In other words, in the same way that being marginalized impedes migrants from becoming development actors, denying migrants’ their rights impedes them from being able to fully integrate into society which in turn means that they cannot contribute to their host community or the development of their home regions. Protecting migrants’ right both pre-departure and on arrival is indeed an essential element to making sure that migrants are regular, have access to health and education and can therefore greatly contribute to the societies that host them. Indeed, for migrants to truly become development agents, they must be fully aware of and be able to claim their rights.

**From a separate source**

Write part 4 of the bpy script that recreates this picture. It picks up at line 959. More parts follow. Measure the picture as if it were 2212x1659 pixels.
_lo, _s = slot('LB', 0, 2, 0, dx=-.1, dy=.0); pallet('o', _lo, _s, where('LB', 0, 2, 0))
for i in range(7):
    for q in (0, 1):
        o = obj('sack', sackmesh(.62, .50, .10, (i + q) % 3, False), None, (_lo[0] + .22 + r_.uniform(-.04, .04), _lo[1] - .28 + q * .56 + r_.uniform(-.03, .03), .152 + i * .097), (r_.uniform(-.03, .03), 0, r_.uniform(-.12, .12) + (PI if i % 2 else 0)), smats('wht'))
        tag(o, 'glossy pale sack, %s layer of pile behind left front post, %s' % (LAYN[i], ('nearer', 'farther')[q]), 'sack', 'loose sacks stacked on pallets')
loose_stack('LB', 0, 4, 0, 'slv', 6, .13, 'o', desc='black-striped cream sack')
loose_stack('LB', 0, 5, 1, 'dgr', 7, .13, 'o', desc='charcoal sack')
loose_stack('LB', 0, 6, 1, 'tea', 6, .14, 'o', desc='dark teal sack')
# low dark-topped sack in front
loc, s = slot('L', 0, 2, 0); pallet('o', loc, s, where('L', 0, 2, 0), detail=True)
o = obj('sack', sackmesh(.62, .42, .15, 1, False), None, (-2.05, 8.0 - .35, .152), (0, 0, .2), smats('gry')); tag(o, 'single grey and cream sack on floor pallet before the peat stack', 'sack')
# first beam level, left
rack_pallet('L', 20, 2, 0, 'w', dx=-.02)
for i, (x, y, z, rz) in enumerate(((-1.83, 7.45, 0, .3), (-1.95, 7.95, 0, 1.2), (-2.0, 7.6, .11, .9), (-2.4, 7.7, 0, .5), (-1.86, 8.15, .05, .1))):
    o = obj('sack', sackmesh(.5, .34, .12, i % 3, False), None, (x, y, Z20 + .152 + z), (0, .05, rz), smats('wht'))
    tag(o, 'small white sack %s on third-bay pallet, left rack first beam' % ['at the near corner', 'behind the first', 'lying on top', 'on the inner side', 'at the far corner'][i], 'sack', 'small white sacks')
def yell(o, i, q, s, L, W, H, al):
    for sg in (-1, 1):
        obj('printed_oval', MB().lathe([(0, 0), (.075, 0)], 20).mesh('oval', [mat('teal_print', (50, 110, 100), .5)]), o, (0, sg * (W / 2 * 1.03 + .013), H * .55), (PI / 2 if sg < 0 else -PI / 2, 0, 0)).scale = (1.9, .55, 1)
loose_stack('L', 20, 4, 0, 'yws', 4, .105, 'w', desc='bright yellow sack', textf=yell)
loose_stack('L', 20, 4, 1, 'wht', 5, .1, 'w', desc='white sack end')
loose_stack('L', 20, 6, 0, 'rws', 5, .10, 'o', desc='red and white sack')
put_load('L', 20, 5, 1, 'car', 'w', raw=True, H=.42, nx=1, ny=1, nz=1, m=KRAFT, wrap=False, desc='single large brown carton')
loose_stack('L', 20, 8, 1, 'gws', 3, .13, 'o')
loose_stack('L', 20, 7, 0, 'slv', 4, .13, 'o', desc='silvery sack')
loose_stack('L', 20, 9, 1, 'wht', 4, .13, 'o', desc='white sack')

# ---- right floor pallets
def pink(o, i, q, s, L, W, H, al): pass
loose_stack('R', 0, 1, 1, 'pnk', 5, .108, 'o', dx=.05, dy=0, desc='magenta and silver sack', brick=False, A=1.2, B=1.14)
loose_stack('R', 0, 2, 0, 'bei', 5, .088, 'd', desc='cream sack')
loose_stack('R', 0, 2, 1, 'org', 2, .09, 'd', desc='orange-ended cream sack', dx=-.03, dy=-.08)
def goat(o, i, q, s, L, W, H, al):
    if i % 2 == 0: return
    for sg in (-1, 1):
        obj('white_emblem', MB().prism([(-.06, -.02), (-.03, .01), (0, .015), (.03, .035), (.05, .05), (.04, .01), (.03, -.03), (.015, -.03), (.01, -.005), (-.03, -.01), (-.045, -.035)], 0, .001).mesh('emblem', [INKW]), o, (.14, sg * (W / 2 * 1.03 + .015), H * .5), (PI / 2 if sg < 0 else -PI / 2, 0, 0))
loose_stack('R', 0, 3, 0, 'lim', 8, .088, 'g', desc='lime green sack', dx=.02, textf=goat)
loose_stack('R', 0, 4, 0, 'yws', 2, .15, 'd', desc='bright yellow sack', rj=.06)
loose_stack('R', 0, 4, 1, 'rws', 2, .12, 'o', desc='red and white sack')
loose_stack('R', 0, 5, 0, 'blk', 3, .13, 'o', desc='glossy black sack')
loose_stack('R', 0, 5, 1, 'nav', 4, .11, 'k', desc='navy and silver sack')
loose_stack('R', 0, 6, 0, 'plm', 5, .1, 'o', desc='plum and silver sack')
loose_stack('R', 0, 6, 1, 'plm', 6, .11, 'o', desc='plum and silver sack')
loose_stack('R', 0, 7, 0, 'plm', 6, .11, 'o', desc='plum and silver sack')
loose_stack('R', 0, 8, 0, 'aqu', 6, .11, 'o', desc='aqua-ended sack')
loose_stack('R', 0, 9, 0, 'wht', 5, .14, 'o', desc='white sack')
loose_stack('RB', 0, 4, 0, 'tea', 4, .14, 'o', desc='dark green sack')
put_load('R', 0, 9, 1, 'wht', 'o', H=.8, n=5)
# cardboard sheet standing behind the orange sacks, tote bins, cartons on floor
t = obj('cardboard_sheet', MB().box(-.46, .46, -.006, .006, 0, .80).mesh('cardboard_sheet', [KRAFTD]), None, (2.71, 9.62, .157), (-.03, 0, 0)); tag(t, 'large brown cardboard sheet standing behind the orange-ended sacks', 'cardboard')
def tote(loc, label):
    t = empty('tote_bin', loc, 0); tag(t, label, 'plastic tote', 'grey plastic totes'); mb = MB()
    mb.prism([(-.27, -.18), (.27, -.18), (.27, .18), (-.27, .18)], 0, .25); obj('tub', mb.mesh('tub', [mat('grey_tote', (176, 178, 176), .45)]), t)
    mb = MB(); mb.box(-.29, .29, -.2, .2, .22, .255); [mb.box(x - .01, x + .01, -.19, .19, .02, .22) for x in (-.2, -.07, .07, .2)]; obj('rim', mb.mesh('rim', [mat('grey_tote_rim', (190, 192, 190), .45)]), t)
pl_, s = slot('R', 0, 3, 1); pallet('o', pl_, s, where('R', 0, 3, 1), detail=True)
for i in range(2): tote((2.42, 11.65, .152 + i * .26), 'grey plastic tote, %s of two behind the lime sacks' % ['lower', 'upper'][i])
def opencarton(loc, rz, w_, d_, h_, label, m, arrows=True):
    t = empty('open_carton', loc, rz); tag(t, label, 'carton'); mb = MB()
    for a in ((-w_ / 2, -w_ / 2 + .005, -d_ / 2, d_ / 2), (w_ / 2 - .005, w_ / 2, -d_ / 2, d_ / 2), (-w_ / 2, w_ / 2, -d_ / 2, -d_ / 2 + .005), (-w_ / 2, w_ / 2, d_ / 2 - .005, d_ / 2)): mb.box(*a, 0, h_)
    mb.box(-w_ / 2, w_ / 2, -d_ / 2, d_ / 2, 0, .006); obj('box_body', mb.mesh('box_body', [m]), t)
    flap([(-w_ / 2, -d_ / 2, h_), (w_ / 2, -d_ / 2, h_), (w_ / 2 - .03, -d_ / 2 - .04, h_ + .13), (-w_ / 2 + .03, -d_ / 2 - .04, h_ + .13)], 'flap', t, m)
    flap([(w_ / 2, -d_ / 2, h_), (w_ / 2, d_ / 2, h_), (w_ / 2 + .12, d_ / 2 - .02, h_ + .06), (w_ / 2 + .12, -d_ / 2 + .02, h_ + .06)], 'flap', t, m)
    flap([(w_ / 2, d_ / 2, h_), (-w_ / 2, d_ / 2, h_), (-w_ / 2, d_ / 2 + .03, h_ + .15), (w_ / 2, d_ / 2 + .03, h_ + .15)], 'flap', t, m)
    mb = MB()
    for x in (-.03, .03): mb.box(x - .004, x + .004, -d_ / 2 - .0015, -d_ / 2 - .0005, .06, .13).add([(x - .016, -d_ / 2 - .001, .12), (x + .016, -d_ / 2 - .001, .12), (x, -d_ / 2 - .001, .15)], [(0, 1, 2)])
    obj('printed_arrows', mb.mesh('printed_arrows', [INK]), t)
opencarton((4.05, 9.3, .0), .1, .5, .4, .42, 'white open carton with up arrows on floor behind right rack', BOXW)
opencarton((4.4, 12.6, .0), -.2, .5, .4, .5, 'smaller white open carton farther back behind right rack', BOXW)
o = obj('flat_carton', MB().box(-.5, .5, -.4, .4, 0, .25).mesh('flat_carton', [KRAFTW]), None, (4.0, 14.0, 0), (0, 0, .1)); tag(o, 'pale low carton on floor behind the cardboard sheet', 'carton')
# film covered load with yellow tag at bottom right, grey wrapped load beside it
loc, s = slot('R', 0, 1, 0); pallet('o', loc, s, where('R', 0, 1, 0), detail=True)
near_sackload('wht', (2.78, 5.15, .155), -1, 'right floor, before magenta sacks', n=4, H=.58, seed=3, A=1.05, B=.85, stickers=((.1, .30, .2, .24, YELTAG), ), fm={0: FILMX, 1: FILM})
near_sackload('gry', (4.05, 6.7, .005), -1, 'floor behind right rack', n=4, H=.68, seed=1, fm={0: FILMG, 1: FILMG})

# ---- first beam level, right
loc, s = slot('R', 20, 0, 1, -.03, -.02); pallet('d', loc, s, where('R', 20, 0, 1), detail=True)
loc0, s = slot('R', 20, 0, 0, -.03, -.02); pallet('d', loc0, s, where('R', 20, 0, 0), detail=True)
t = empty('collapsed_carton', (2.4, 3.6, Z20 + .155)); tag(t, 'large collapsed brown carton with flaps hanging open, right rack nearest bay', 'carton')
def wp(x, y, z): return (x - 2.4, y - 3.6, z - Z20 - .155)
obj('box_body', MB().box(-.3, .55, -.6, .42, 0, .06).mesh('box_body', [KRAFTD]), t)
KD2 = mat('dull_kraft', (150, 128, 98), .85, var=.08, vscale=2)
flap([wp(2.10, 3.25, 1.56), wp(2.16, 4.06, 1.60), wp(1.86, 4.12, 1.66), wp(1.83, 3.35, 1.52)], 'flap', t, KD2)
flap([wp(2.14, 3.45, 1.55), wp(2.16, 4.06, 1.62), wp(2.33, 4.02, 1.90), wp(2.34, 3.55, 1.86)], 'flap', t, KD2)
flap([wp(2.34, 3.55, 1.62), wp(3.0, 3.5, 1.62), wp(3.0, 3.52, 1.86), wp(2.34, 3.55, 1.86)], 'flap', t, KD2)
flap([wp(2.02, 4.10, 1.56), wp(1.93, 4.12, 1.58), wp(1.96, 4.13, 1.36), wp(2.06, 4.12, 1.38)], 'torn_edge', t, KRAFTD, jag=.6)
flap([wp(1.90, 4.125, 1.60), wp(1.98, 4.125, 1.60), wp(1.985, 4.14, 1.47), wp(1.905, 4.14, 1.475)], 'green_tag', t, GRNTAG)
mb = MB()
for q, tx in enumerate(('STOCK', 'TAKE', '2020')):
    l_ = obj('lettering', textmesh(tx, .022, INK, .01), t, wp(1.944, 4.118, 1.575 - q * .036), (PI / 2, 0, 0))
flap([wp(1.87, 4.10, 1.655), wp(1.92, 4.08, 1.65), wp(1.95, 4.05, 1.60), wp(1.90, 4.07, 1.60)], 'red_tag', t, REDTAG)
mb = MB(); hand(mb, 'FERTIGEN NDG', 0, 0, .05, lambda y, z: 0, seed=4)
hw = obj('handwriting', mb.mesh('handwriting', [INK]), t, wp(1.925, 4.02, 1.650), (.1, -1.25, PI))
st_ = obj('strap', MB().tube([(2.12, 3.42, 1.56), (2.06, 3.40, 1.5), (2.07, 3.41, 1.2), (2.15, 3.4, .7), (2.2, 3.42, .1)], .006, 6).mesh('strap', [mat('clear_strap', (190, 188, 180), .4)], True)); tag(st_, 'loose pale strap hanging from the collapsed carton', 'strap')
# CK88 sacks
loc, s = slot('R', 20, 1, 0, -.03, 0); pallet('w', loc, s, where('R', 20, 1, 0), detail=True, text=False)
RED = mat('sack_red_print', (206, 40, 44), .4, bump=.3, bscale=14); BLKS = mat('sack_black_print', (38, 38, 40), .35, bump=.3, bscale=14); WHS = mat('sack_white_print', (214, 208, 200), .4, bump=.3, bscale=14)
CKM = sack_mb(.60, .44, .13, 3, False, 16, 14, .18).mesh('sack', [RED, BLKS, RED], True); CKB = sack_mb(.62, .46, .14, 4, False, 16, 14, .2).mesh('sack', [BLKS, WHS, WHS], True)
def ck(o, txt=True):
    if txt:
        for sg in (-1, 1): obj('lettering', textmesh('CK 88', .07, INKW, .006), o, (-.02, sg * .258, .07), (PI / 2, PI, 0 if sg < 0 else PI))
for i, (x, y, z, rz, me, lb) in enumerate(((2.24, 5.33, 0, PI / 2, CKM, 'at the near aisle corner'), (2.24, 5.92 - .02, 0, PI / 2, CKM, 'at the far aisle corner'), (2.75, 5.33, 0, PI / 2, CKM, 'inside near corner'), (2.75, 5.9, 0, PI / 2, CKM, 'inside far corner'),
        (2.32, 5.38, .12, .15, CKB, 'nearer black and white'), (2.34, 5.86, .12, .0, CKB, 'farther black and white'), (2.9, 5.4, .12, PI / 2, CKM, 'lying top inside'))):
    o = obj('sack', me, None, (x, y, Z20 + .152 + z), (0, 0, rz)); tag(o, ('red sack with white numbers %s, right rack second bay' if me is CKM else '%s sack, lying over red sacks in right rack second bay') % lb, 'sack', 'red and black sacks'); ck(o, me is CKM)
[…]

Migration is an increasingly controversial topic, but when you look at how far the developed world has come in terms of protection of human rights, failing to protect the human rights of everyone regardless of nationality, is discriminatory and socially unjust and, let’s face it, just a little bit hypocritical. This is especially the case when international development aid to developing countries comes conditional upon improving democracy, governance and human rights in receiving countries. Furthermore, in the midst of an economic crisis, and particularly the Eurozone crisis, with increasing irregular migration and increasingly negative views of migration on the whole, governments are overwhelmed with pulling themselves out of economic turmoil and combating unemployment and easing social tensions rather than ensuring migrants’ rights or integration in host countries, which, paradoxically can lead to improved social cohesion and economic development.

By now, we know how migration can benefit development in both countries of origin and countries of destination, but this particular argument hasn’t seemed to work in bringing about much change, has it? Neither has 60 years of flying the flag of democracy, human rights and equality for all. So let’s bring the debate down to what, unfortunately, seems to be all that matters at the moment:  money. Because the thing is, IOM has highlighted that given the current global market, labour and demographic trends, migration has become essential for economic growth, development and competitiveness. With decreasing populations and an ageing population in the North, the UN has predicted that if the EU wanted to maintain a constant ‘support ratio’ (the number of working people for each person older than 65) to uphold the economy as it is, the EU would have to achieve net annual immigration of 13 million. In 2008, according to the EU’s Eurostat information, net immigration to the EU was 3.8 million and had decreased from 4 million in 2007. In the developed world in 2050 then, we will essentially be begging for migrants to come fill major labour gaps and ensure that we can compete with entrepreneurship and innovation in all fields at the international level. This will not be possible if improvements in the international migration law system are not carried out and if migrants’ rights are not fully ensured to enable them to reach their full potential as development actors for both home and host countries.